GATTとWTO(ドーハ)とTPP2011年11月08日 13:09

 野田総理がずいぶん力んで、TPPやら消費税10%やら、対米追随をやらかしてくれている。
 連合北海道は先日の道民集会で、民主党とともに赤っ恥かいたようだが、経験者というか、すぐそばで見ていたものとして、我が国の食料と北海道農業の行方を少し考えてみた。

 GATT(ウルグアイ・ラウンド)は1986年(S61)から開始され、1995年(H7)に決裂したが、連合北海道は93年にスイス・フランス代表団を、金もないのに送ってがんばった。時あたかもひどい冷害で、北海道の米の作況指数は42だったときだ。米の緊急輸入が行われた。
 このときも連合北海道内部では一悶着あった。それは、鉄鋼労連や自動車総連など輸出関連産別が、「輸入自由化は世界の流れだから、食料は外国から輸入すればいい。」と言ってはばからなかったが、我々は「北海道は農業が基幹産業の一つなのだから、それを守らねばならない。連合の次に北海道が付けばGATT反対になるんだ」と押し切ったものだ。
 押し切れたのは、それぞれ産別も口ではそういっても、たとえば電力の大口利用者は農家だし、自動車も複数台をもっているのは農家だし、・・・ということで、農連の顔色をうかがうことで表だってはいろいろ言っても、「北海道農業は守らねばならない」という気持ちがあったからだ。
 2000年にWTOドーハ・ラウンドが始まったときにも、農連と一緒にいろんなことをやった。しかしこん時もBSE問題が大きくなって、そんなに派手にはできなかった。けど、「北海道農業を守るべや」は変わらなかった。
 そして今回のTPP問題。早い話が、日米FTAの焼き直しでしかない。こちょこちょ考えるより、ケツをまくった方が国益になることははっきりしている。それは食糧安保の観点しかないだろう。
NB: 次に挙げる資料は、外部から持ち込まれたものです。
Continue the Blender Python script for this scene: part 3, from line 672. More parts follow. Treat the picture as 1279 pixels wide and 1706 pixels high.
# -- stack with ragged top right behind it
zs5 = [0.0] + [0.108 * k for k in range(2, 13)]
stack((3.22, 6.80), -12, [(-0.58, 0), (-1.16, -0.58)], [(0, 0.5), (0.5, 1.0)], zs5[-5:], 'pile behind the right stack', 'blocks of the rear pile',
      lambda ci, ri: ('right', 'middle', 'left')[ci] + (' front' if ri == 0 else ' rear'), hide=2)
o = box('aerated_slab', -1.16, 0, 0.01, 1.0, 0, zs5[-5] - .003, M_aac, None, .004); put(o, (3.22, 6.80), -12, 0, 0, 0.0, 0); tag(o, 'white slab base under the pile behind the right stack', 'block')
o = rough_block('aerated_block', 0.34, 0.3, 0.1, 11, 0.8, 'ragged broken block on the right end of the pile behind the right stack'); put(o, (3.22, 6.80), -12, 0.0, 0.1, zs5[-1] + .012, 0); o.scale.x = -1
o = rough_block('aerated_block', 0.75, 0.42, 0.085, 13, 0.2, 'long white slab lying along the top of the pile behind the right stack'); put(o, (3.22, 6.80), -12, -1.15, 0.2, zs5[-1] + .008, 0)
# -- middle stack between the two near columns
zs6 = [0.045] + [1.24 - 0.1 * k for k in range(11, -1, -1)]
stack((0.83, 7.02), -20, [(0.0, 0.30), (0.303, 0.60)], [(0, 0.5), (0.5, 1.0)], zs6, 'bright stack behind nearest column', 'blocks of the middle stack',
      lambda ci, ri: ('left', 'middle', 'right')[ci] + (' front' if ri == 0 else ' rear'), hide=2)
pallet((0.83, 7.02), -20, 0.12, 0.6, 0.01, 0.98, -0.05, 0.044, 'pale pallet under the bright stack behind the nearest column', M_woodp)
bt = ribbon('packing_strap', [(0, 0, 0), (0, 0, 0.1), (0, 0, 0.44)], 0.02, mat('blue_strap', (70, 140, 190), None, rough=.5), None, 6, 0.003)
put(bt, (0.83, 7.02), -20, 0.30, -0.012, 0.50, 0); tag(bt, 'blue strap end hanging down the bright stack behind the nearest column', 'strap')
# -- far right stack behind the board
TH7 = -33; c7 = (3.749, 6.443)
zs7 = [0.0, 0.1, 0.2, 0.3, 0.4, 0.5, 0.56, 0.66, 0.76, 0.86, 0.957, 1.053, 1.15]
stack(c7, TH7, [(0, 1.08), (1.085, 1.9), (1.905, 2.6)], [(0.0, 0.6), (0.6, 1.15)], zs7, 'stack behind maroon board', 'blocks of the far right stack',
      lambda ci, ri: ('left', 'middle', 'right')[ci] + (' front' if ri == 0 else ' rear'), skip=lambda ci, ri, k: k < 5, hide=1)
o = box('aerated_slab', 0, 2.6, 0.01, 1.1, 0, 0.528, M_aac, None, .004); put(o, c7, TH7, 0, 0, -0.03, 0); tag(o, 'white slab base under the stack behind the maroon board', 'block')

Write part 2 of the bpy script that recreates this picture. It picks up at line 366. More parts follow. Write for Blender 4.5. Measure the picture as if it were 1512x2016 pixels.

 ところで、この農業自由化交渉の間に北海道農業はどう変わっただろうか?
 TPPの影響について、北海道の高橋知事が出した試算は、全くの嘘っぱちだ。農業生産は1兆円しかないのに、どうして2兆円を超す影響が出るのか?でたらめな積み上げをしたに過ぎない。
 北海道農業は、ウルグアイ・ラウンドを経て、拡大してきたことは事実で、言葉で言うと、「集約化・規模拡大による生産性向上」なのだ。S60年以降は1兆円を超えて推移してきている。大きく拡大はしていないが。
 その間に農家戸数や農業人口は半減しているので、平たく言うと「農業の生産性は2倍になった」といえるのだ。ただ、不思議なことに、農家の平均所得は大きく増えていない。500万円ほどだ。ん~ん、これはよくわからないが、価格と消費量の関係だろうか。
 これも平たく言うと、生産性が2倍になって、収入が変わらないと言うことは、価格が半分になったと言うことだろう。
 全国を見ると、明らかに農業総生産は減少している。S60に約12兆円あったものが、いまは8.5兆円くらいだから、25年間で3割減と言うことになる。しかしこの減少はいわば「想定内」だろう。後継者問題だよ。65歳以上の比率が今や農業人口の4割、いや5割近いのだから、どんどんやめていってる。北海道農業もきちんと後継者問題を解決するシステムを整備しないと、同じ憂き目にあうだろう。
 キーワードは、「家族経営からの脱却、農業法人」だと、私は思うがね・・・・・。じゃんじゃん。